There are crypto pegged to specific currencies, like USD, but the transaction fees are so high that it’s still not useful to use as currency unless I have lots of really high transaction values.

I don’t have crypto holdings but, for example, since Tether is traded on ethereum there’s a $21[0] fee for any transaction.

This may be worse than the fluctuation problem since a $21 fee on any purchases wouldn’t work for me. Comparing the fees on using a check or cash, this sucks.

I suppose this gets competitive with visa/MC, if I assume a 3% fee, around $700.

[0] https://ycharts.com/indicators/ethereum_average_transaction_...

Crypto has a few stable coins
Currency is a broad term, like service. Like many broad terms, it is often misused and that leads to the broader meaning. Currency can be used for different things. In one meaning, currency is a tradable and stable store of value. This used to mean it was backed by some recognized valuable commodity, such as gold, but that is no longer the case. In another meaning, currency is a thing that is traded and has an expectation of growing value over time. The more proper term for that is an investment property. Bitcoin is not (yet) the first type of currency, it is the second type.

It's an investment. Detractors cite electricity usage, but overall it uses much less electricity than the traditional banking system. Also, the value of the second type of currency is only the value that people believe it has in their transactions, which is no different than the US Dollar. Since we went off the gold standard, the US dollar only has the value we believe it has. Part of that belief is that the US Dollar is rightly a bit more stable because it is artificially manipulated by the FED to control inflation.

> Detractors cite electricity usage, but overall it uses much less electricity than the traditional banking system

The traditional banking handles thousands of transfer per seconds, and many many many more assets and assets types than bitcoin. All things that bitcoin is not able - nor designed to - handle.

It's like saying that F1 engine are consuming less gas than trucks. It's only valid if you only look at it from a very specific angle. Sure, in total trucks are consuming more than F1, but both in consumption per km and in versatility, trucks win. F1 engines are not ready - nor designed to - be a suitable replacement for trucks engines.

Bitcoin and cryptos consume order of magnitude more electricity than the traditional banking system if you put them in equal terms. It's only logical since one is supposed to work in zero-trust environments while the other doesn't.

>Currency is a broad term, like service. Like many broad terms, it is often misused and that leads to the broader meaning. Currency can be used for different things.

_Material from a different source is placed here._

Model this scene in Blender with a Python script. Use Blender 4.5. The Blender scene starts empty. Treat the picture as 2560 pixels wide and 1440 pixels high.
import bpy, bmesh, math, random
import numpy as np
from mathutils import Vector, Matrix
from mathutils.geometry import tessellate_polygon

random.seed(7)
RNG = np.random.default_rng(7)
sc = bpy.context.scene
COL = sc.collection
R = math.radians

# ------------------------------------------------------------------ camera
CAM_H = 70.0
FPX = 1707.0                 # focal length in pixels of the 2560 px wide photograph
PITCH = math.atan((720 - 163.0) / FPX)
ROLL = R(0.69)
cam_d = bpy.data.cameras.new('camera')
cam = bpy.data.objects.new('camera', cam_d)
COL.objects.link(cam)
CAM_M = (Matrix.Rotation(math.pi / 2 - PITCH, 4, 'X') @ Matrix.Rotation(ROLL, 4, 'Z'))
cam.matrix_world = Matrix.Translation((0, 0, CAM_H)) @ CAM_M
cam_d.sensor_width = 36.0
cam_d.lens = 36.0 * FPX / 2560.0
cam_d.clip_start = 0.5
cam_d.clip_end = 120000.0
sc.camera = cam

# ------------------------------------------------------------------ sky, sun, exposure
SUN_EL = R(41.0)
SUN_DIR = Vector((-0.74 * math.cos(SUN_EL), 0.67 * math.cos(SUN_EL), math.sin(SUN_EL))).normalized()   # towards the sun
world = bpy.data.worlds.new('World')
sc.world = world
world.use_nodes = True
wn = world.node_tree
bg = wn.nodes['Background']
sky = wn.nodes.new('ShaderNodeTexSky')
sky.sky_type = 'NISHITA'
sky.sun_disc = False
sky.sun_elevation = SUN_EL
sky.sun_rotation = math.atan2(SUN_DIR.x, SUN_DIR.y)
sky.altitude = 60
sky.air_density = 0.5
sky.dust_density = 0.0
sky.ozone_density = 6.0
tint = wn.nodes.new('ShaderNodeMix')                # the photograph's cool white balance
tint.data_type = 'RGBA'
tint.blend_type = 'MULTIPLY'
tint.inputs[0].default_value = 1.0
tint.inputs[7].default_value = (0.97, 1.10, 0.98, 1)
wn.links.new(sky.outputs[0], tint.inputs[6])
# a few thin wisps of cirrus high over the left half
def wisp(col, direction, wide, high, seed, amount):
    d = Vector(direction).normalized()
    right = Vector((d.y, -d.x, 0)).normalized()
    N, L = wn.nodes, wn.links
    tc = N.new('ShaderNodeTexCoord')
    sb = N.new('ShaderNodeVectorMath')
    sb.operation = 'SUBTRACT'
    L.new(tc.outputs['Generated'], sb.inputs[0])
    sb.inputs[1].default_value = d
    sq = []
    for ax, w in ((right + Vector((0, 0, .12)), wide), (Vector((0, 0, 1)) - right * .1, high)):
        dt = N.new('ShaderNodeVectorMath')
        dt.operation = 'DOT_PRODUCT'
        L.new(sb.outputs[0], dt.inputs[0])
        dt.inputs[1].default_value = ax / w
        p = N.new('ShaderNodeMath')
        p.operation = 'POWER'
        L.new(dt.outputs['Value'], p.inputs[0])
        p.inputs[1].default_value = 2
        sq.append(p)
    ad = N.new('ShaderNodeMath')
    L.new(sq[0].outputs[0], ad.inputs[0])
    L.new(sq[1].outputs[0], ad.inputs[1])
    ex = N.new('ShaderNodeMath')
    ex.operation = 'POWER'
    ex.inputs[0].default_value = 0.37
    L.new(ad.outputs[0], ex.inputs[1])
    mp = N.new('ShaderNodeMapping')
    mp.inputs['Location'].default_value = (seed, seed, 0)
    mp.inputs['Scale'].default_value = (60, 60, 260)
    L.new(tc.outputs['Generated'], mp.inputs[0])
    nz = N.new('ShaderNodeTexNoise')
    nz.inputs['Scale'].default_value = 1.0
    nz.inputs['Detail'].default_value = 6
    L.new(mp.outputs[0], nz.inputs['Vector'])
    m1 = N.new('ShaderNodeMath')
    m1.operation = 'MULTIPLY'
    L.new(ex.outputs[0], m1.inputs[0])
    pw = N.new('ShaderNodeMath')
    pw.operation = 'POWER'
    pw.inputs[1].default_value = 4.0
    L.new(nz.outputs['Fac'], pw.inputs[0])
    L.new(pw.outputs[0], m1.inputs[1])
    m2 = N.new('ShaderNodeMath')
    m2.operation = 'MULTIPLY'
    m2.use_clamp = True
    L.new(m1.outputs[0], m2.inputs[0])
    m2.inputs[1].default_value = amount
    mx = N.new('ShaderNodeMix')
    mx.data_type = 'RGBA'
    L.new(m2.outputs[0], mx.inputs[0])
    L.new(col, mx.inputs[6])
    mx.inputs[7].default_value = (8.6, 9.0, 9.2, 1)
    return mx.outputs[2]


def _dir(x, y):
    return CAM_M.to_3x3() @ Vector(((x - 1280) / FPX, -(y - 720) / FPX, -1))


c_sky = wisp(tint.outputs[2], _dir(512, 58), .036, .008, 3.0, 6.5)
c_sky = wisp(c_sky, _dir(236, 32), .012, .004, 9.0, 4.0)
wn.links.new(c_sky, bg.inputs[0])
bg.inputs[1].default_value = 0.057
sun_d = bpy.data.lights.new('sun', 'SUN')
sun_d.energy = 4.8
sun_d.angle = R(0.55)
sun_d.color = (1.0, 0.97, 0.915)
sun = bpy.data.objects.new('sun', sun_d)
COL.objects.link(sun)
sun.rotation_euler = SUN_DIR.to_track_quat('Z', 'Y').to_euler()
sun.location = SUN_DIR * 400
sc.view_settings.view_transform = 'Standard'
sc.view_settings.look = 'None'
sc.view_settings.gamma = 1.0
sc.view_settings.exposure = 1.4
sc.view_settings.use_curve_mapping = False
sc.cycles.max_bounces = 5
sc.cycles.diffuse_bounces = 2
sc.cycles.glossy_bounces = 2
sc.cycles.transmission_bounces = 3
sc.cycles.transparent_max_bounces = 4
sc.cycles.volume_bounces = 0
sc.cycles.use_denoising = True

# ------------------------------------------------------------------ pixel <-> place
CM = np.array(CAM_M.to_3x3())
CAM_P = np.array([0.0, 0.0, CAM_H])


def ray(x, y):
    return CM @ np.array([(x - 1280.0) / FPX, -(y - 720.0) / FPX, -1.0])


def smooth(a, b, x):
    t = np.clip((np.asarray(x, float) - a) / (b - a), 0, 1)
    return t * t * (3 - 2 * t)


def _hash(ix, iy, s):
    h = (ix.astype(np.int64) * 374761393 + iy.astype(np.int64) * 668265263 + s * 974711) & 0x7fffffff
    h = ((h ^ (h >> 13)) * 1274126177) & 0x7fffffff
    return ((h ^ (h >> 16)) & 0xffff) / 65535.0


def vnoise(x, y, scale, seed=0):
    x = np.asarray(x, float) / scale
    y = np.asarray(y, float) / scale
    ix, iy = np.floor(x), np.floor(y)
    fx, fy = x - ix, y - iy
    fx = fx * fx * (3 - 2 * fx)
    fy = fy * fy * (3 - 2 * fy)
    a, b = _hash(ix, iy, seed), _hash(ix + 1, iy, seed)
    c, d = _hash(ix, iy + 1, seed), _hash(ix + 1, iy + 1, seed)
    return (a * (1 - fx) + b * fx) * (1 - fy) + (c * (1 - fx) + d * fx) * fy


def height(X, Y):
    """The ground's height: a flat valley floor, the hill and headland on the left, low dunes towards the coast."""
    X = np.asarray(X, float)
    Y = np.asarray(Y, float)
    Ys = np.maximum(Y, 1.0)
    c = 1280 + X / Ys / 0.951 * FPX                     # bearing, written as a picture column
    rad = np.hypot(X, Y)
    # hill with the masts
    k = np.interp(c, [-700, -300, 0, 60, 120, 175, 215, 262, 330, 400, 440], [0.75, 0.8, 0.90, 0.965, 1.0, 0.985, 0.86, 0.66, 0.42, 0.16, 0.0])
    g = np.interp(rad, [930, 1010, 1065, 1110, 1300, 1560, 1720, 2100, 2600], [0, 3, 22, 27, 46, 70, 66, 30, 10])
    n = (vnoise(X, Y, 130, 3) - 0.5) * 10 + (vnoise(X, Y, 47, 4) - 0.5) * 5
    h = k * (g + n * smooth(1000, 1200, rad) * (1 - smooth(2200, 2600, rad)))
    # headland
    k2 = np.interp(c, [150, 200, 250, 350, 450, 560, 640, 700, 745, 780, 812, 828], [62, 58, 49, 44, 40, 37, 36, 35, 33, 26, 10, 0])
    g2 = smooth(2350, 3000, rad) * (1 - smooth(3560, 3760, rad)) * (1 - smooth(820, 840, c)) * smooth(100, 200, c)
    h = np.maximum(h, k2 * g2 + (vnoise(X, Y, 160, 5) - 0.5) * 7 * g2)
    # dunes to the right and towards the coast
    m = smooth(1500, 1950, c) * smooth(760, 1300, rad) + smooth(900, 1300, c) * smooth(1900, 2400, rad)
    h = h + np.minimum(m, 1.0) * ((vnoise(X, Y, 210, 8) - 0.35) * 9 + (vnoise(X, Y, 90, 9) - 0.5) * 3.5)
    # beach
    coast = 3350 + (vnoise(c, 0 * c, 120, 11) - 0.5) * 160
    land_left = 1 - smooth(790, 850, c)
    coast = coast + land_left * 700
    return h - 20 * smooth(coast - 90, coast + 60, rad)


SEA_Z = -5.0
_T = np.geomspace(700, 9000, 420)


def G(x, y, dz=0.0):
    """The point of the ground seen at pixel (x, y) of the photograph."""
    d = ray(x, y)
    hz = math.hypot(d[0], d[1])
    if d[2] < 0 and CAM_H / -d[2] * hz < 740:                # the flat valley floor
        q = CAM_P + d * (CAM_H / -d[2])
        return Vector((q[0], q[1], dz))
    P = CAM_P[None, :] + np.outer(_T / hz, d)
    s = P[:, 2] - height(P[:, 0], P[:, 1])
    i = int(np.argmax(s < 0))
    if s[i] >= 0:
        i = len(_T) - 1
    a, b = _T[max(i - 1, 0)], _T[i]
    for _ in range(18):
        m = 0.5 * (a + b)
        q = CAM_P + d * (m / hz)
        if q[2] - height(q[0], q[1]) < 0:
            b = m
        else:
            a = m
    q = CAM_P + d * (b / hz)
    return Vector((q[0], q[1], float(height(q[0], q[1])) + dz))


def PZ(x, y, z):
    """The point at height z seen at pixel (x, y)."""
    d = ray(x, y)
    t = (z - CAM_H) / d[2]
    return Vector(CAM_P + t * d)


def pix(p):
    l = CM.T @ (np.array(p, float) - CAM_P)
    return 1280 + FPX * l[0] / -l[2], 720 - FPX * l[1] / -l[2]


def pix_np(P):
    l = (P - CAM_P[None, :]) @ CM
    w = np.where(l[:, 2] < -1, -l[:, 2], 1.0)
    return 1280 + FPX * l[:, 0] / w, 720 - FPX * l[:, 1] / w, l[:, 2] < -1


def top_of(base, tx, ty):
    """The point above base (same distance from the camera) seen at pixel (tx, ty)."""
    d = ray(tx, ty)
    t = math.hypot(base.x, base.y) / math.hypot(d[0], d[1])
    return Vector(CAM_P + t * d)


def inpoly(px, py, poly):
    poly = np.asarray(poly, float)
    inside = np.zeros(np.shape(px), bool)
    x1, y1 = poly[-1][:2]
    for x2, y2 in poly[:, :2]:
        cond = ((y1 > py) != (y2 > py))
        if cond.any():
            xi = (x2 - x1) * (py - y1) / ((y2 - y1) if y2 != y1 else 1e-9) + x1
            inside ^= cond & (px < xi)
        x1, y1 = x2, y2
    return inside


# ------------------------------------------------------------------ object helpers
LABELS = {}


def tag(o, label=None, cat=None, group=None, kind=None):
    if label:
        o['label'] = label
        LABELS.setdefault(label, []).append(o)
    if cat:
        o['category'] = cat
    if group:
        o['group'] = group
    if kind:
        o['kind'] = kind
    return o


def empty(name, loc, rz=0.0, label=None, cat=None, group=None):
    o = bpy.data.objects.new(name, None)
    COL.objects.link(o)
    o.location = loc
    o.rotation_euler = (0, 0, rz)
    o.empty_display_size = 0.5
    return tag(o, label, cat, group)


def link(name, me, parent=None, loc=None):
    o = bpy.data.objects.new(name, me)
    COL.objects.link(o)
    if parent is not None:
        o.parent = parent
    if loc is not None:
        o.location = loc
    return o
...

No? A currency is a medium of exchange for goods and services.

The secondary meaning that you're attempting to allocate to "currency" is already amply described by the word "asset".

The two are not the same, and assets are not meaningfully regarded as proto-currencies in the way you suggest.

>In another meaning, currency is a thing that is traded and has an expectation of growing value over time.

What? A painting is currency? A house is currency? No.

If used as such, yes they are. In other cultures things such as beads, neck rings, shells have all been used as currency. In modern times diamonds are used as currency, and in some illicit circles so are paintings or other artwork.
No, not really.

Paintings aren’t used as currency, they are used as assets or stores of value.

Similarly, diamonds are pretty rarely used to actually transact and are rather just asset stores. It goes cash->diamond->cash; not cash->diamond->something else.

Anything can be traded or bartered that doesn’t make it currency. Some cultures used beads and shells and stuff but don’t any more. That doesn’t make beads currency.